By Amie Knowles
I geek out a bit when it comes to history, and I became fascinated with antique photographs while in high school. They looked cool, weren’t difficult to find space for, and were usually pretty inexpensive—all good things for a teenager.
I didn’t go to parties every weekend for fun. I was the nerd digging through the local antique stores so often the owners knew me by name. The same went for any antique show or flea market within a two-hour radius of Danville.
Out of all the different iterations of early photography, carte de visite (CDV) photographs quickly became my favorite. Emerging in the 1850s and gaining popularity in the 1860s, I liked their small size and durability—usually about 2.5” x 4” fully mounted on a thick piece of cardstock. They morphed into cabinet cards, which were far larger and made from about the mid-1860s to the early 1900s.

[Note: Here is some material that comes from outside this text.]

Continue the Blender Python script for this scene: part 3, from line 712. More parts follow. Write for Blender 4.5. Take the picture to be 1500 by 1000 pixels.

But as my collection grew, I started to notice a distinct lack of diversity. That’s a roundabout way of saying it was easy to find antique photos of white men, women, and children in Southern Virginia; it was far harder to come across antique pictures of Black men, women, and children in Southern Virginia. Imagine my joy when sorting through a pile of photos in an antique store one day when I came across Dialie (middle photo above). At least, that’s the best I can make out nearly 150 years after she donned her hat, had her photograph taken, and wrote in pencil what looks like “Mrs. Dialie Jeter, South Carolina,” on the back.
I don’t know the stories of many of the people whose pictures reside in albums in my home—besides, it’s taken years to bring them all together—but, boy, do I wish I knew hers. I’d ask what made her happy. I’d hold space for what made her sad. And I’d also let her know that her image is being safely preserved, while simultaneously being shared with nearly 20,000 of my closest friends on something called the internet. What do you think she’d say about that?